M. Sarkozy a l’habitude d’user de ces thématiques à chaque veille d’élection. Lors de la présidentielle de 2007, conseillé par l’ancien journaliste de Valeurs Actuelles, Patrick Buisson, devenu son conseiller, le candidat de l’UMP avait dans les derniers jours de la campagne choisi de droitiser sa campagne, en proposant la création du ministère de l’immigration et de l’identité nationale.
En avril 2006, alors ministre de l’intérieur de Jacques Chirac, Nicolas Sarkozy, distancé dans les sondages par Ségolène Royal, avait brutalement durci son discours pour parler à l’oreille des électeurs du Front national. « S’il y en a que cela gêne d’être en France, qu’ils ne se gênent pas pour quitter un pays qu’ils n’aiment pas. (…) On a plus qu’assez d’avoir le sentiment d’être obligé de s’excuser d’être français », avait-t-il déclaré.
« Dans les campagnes, c’est une tendance naturelle. Il faut des thématiques fortes, sinon les gens ne se sentent pas concernés. Cela vaut aussi bien sur l’immigration que sur l’environnement », explique sans fard Franck Louvrier, le conseiller en communication du président de la République. « Les fondamentaux sont les domaines régaliens : justice, sécurité, immigration. C’est là dessus que les électeurs se déterminent. Le reste, l’économie, c’est mondialisé », commente l’ancien ministre de l’immigration Brice Hortefeux devenu ministre du travail.
Officiellement, le chef de l’Etat n’envisage pas de s’impliquer personnellement, pour laisser le débat entre les partis émerger, les clivages s’installer. « Le pacte sur l’immigration est un grand succès de la présidence française dont on a très peu parlé, explique M. Louvrier. Brice Hortefeux est arrivé à regrouper l’ensemble des pays européens. Lorsque Nicolas Sarkozy était ministre de l’intérieur, les socialistes espagnols et italiens n’étaient pas sur la même ligne. C’est une belle réussite française et européenne. » L’objectif est double : montrer que la France sarkozienne a une position médiane en Europe – M. Sarkozy s’est réjoui des propos durs de Silvio Berlusconi sur l’immigration qui lui permettent d’apparaître moins droitier. Et démonter que les socialistes français sont isolés dans leur propre famille politique en Europe sur les sujets de l’immigration et de l’adhésion de la Turquie. « Nous voulons montrer que voter socialiste n’est pas utile », explique Michel Barnier.

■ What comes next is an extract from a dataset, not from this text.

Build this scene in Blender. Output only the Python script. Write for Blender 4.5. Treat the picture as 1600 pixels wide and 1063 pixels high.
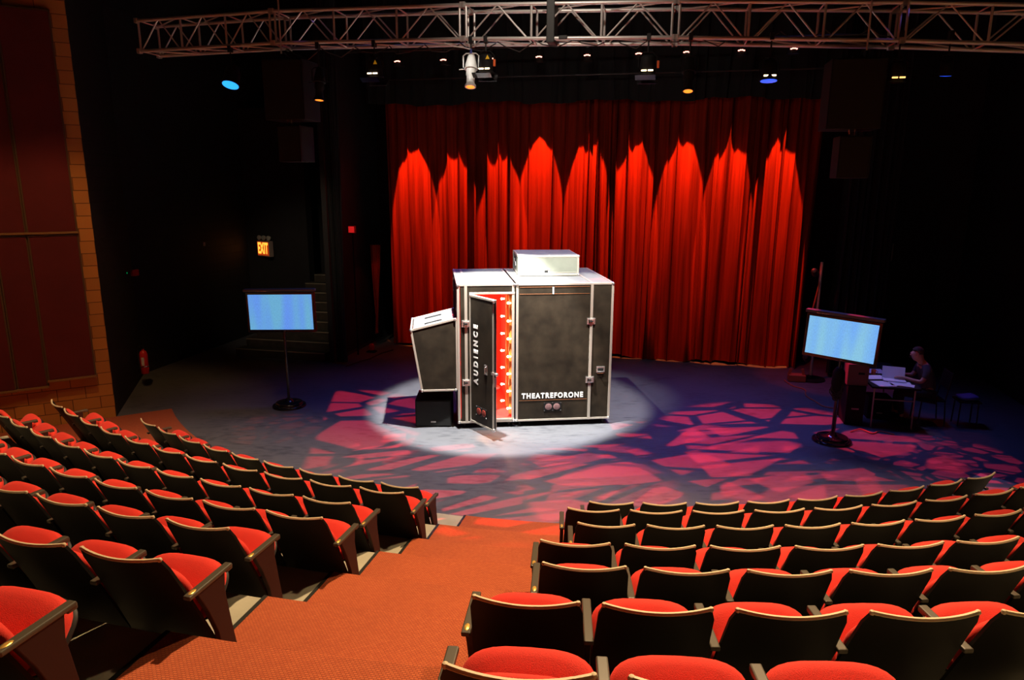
import bpy, bmesh, math, random
from mathutils import Vector, Matrix, Euler
PI = math.pi
for o in list(bpy.data.objects):
    bpy.data.objects.remove(o)
S = bpy.context.scene
COL = S.collection

# ------------------------------------------------------------------ frames
CX, CY = 1.5705, 17.1887          # centre of the curved seating rows
ROT = -0.2116                     # the house axis is turned against the camera
E1 = Vector((math.cos(ROT), math.sin(ROT), 0)); E2 = Vector((-math.sin(ROT), math.cos(ROT), 0))
def hw(X, Y, z=0.0):
    return Vector((CX, CY, z)) + E1 * X + E2 * Y
def pol(r, a, z=0.0):             # a grows to the left of the camera direction
    return Vector((CX - r * math.sin(a), CY - r * math.cos(a), z))

# ------------------------------------------------------------------ camera
cam = bpy.data.cameras.new('camera'); cam_o = bpy.data.objects.new('camera', cam); COL.objects.link(cam_o)
cam.sensor_width = 36; cam.lens = 1100 / 1600 * 36; cam.clip_start = .05; cam.clip_end = 200
cam_o.matrix_world = (Matrix.Translation((0, 0, 4.1725)) @ Matrix.Rotation(math.radians(90 - 12.7065), 4, 'X')
                      @ Matrix.Rotation(math.radians(0.27), 4, 'Z'))
S.camera = cam_o
S.view_settings.view_transform = 'Standard'; S.view_settings.look = 'None'
S.view_settings.gamma = 1; S.view_settings.use_curve_mapping = False
S.view_settings.exposure = 0.0

# ------------------------------------------------------------------ world
w = bpy.data.worlds.new('world'); S.world = w; w.use_nodes = True
w.node_tree.nodes['Background'].inputs[0].default_value = (.30, .32, .5, 1)
w.node_tree.nodes['Background'].inputs[1].default_value = .0015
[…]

M. Sarkozy ne juge plus opportun d’intervenir directement, sauf avec la chancelière allemande Angela Merkel pour publier une lettre commune qui dessinerait l’Europe politique de demain. Problème : Mme Merkel souhaite la publier avant les élections pour doper la campagne européenne, qui seront un test avant les législatives de septembre. M. Sarkozy estime, lui, qu’il n’y a pas d’urgence et préférait attendre que les échéances électorales soient passées. Les deux dirigeants trancheront l’affaire en début de semaine lors d’un entretien téléphonique.